Membre de l’Ordre du Canada, la professeure a consacré sa carrière à l’étude de la santé au travail. En 1985, avec sa collègue Donna Mergler, elle fonde le Centre de recherche interdisciplinaire sur le bien-être, la santé, la société et l’environnement (CINBIOSE), dont les travaux sont axés sur une approche écosystémique de la santé.

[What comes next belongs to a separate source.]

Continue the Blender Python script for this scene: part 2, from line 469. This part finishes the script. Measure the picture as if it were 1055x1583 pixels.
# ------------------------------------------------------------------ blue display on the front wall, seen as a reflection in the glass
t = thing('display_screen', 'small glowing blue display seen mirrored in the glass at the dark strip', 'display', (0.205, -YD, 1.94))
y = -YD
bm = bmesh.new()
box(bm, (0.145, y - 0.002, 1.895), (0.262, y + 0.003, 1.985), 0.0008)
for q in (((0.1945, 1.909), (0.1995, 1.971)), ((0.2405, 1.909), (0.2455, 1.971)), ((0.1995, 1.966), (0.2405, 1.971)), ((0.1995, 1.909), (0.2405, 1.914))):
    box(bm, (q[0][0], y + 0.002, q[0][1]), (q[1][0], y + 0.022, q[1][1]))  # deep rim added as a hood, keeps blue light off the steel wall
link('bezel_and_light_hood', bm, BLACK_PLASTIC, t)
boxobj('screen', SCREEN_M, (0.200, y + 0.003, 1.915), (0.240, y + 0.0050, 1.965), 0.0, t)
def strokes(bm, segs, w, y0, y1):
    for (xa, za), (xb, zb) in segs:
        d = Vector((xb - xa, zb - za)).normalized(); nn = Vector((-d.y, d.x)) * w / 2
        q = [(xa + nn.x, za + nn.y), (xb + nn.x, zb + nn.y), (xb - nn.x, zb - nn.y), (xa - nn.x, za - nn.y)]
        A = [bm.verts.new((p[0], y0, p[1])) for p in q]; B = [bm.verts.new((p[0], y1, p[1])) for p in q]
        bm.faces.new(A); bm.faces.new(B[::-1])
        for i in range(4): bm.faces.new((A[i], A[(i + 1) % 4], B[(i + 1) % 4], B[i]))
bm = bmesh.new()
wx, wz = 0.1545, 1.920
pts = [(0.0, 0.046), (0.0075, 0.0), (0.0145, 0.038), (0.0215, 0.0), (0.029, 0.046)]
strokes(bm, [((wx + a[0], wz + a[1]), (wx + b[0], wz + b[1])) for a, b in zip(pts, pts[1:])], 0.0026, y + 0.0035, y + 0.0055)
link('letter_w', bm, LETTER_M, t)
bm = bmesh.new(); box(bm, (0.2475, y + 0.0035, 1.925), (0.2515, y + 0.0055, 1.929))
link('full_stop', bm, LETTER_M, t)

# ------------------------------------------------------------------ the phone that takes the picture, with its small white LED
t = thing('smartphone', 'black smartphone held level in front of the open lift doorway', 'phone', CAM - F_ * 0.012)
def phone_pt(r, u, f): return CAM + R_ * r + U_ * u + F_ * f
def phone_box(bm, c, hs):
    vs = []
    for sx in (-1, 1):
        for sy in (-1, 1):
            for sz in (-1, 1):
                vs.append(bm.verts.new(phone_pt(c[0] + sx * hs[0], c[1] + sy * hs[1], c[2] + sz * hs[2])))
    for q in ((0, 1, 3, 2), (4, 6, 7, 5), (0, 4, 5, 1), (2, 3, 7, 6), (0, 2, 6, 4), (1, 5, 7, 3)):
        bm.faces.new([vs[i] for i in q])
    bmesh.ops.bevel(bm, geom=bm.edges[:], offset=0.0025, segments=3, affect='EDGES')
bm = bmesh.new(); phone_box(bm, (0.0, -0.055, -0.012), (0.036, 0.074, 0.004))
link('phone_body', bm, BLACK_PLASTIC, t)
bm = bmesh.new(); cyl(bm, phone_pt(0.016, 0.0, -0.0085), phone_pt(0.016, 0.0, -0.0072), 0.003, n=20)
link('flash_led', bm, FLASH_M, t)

Karen Messing contribue aussi à la mise sur pied, en 1993, du groupe de recherche L’invisible qui fait mal, qui vise à révéler le caractère pénible de certaines tâches accomplies par les femmes (vendeuses, serveuses, caissières) et à leur donner des outils pour revendiquer leurs droits en santé et sécurité au travail.
En 1993, la chercheuse est la première femme issue des sciences naturelles à recevoir un prix de l’ACFAS, le prix Jacques-Rousseau en recherches interdisciplinaires. L’année suivante, elle est nommée «Femme de mérite» par le YWCA de Montréal. En 2009, elle compte parmi les lauréates du Prix du Gouverneur général en commémoration de l’affaire «personne», lequel rend hommage à des personnes ayant contribué à promouvoir l’égalité des femmes. Elle a remporté, en 2014, le William P. Yant Award de l’American Industrial Hygiene Association (AIHA), décerné à une personne résidant à l’extérieur des États-Unis qui a contribué de manière exceptionnelle à l’amélioration de la santé au travail.
Karen Messing a publié d’autres ouvrages portant sur le sujet du travail des femmes, dont La santé des travailleuses. La science est-elle aveugle? (éditions du Remue-Ménage, 2000) et Les souffrances invisibles. Pour une science du travail à l’écoute des gens (éditions Écosociété, 2016).